As a high school history teacher, we teach about the United States' treatment of our Japanese-American population, and while internment isn't an unknown or even taboo subject like many others, what is taught and what is known is only the surface of that history. Most are not taught that men of fighting age were required to sign a loyalty oath - an oath swearing fealty to a country that was willing to imprison them for the crimes of a nation they never called home.

The oath had twenty-eight questions, the last two being the ones that caused a lot of controversy. The first asked if they were willing to be subject to the draft. The second asked if they would be willing to forswear any allegiance to the emperor of Japan and instead swear loyalty to the United States.
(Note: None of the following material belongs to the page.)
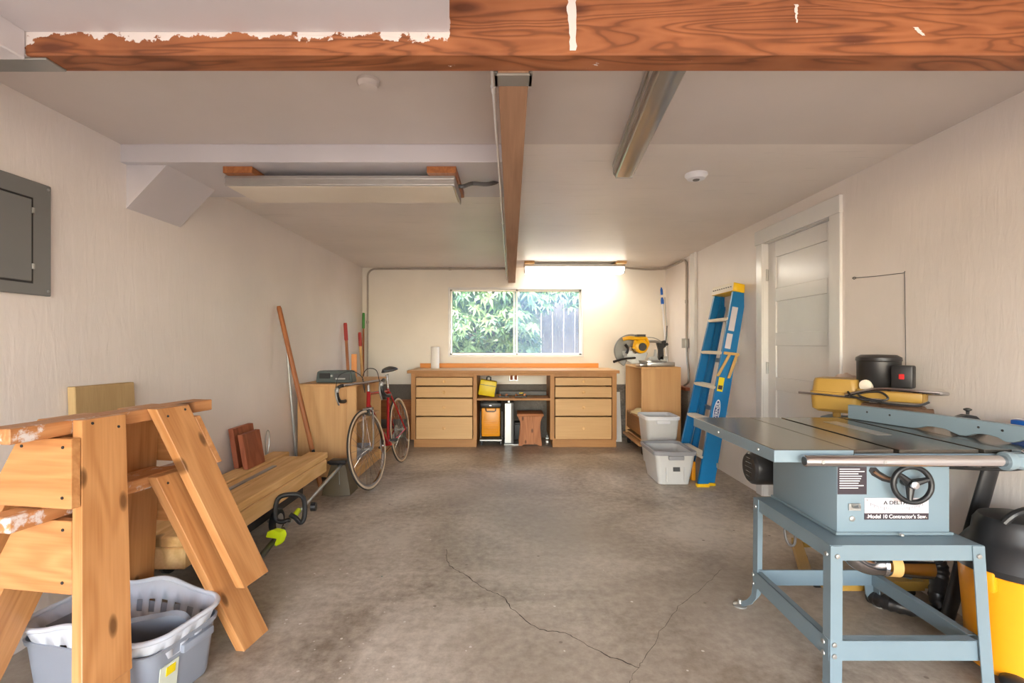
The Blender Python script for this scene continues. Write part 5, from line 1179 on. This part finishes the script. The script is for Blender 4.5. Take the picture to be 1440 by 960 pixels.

If you were a young man who had been in what amounted to a concentration camp for going on two years, would you agree to fight for the country who had imprisoned you? The second question was even more controversial and perplexing than the second. Japanese were unable to get citizenship in the United States due to policies of racial exclusion, but few, if any, had any loyalty at all to the emperor of Japan, so being asked to stop having a loyalty that you didn't have was confusing to some, and angering to others.
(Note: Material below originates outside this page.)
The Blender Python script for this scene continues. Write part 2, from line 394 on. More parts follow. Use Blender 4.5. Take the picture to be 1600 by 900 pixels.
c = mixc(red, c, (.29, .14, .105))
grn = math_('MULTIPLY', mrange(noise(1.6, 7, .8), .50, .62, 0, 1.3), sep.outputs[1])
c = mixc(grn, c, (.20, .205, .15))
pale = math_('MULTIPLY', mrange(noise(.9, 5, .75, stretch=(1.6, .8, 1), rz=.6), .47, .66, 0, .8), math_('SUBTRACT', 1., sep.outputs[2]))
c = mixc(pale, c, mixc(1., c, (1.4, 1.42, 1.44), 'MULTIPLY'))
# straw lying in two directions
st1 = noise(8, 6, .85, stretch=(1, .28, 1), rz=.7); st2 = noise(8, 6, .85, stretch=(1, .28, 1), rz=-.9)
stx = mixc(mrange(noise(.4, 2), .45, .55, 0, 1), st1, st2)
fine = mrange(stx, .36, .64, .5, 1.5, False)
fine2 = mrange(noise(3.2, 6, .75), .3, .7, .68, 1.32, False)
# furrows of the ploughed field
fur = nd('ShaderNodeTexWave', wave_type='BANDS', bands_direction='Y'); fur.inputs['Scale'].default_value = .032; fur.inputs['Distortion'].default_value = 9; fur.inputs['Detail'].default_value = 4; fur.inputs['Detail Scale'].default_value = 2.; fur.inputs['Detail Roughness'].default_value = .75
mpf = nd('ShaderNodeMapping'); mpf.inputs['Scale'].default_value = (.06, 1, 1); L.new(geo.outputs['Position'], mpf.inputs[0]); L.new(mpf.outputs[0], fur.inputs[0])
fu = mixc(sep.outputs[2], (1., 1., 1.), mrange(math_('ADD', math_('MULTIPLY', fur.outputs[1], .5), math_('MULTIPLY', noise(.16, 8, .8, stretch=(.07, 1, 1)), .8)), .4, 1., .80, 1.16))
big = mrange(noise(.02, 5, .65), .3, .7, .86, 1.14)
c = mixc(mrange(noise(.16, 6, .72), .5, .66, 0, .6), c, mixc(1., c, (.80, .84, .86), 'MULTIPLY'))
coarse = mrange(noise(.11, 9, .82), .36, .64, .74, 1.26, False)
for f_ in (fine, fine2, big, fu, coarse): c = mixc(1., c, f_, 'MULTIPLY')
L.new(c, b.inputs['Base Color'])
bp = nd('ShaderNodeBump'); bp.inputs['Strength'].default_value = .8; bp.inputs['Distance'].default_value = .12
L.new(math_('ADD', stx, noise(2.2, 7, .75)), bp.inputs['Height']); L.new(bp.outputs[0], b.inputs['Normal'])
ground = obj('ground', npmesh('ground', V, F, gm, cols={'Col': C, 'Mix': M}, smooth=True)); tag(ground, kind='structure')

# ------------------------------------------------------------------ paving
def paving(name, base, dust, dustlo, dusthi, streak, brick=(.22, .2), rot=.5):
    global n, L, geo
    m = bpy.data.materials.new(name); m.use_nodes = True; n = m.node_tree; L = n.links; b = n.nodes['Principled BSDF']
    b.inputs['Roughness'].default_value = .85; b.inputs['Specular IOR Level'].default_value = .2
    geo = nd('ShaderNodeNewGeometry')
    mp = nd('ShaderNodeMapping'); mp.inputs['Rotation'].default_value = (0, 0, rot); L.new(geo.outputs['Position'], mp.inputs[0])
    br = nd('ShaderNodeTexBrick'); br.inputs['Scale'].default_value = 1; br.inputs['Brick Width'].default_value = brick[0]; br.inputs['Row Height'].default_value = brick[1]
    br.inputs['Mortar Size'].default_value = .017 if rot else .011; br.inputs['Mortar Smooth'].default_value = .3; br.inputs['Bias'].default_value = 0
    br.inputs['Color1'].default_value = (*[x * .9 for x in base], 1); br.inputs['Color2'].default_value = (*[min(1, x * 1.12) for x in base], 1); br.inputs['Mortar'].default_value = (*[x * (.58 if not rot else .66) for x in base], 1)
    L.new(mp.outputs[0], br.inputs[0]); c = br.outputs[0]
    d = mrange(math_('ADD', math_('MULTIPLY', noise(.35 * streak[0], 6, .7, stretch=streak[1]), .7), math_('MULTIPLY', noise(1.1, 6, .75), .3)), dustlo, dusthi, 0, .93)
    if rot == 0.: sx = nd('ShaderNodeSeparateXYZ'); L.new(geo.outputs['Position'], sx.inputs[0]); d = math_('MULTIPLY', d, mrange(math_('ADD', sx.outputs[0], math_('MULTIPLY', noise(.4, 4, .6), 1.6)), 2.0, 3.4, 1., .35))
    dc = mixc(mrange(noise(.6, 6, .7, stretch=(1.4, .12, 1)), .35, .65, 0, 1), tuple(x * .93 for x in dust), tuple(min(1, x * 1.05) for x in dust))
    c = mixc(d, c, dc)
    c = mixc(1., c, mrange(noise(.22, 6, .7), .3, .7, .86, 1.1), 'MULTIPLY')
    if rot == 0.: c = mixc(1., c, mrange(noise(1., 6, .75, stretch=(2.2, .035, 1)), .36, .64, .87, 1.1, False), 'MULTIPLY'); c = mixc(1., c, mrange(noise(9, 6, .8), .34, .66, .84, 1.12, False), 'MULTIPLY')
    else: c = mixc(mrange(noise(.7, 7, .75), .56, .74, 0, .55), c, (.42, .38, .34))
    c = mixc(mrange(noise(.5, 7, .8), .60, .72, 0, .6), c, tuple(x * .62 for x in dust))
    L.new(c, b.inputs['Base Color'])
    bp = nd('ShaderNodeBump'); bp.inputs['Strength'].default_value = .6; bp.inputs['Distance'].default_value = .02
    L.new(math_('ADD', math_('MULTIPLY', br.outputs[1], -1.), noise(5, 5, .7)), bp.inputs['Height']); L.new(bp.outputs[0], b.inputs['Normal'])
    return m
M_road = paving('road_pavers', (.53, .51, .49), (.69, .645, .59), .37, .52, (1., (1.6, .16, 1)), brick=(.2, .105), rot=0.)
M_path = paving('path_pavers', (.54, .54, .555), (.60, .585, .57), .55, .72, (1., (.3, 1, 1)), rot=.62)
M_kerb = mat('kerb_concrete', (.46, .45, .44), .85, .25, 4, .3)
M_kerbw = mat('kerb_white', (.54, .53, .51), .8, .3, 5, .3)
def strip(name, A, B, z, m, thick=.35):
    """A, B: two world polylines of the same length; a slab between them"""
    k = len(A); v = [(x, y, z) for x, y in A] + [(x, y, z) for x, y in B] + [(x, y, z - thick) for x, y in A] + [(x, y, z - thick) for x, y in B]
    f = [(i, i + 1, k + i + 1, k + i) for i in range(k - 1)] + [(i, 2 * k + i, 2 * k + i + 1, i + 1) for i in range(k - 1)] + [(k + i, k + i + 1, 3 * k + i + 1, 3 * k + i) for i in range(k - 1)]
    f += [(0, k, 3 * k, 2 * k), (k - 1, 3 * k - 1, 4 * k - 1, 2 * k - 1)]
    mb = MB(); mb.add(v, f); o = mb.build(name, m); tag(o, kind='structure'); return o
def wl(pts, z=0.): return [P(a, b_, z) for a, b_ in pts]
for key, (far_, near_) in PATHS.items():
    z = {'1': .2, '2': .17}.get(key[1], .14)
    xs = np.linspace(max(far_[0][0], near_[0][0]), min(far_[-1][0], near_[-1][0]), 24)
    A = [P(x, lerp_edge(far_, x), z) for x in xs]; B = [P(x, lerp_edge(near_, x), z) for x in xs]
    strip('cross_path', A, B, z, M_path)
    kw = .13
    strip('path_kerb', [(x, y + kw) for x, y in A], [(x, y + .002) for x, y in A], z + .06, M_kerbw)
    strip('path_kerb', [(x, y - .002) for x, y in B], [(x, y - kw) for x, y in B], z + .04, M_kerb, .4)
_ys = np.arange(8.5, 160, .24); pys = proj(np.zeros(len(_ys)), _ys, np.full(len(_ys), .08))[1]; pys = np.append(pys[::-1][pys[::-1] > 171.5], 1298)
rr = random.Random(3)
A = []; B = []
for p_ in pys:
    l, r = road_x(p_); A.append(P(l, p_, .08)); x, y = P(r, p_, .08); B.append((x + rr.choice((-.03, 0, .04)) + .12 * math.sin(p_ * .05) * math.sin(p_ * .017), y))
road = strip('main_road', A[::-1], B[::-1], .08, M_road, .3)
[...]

Many answered "NO" to both of those questions. Those who did were imprisoned in a penitentiary as criminals. When they got out of the pen two years later, they were label by their peers as "No-No Boys." To those who fought, the No-No Boys were tantamount to traitors, even though they were given a full pardon by the United States. This book is about Ichiro, No-No Boy of 1945 Seattle, trying to find his way after all that had happened. He can't get a job, his friends are no longer his friends, his family is broken, and he carries a chip on his shoulder the size of a world war.

I highly recommend this book. It is beautiful and poignant, full of pain and grace and turmoil and love. Ichiro's journey to self-love and self-forgiveness is one many of us have had to take; the "crime" might be different, but the punishment is quite familiar to us. It is entirely unfortunate that Mr. Okada didn't know how important his book became to a generation of Japanese-Americans who were looking for the exact brand of redemption his book contains.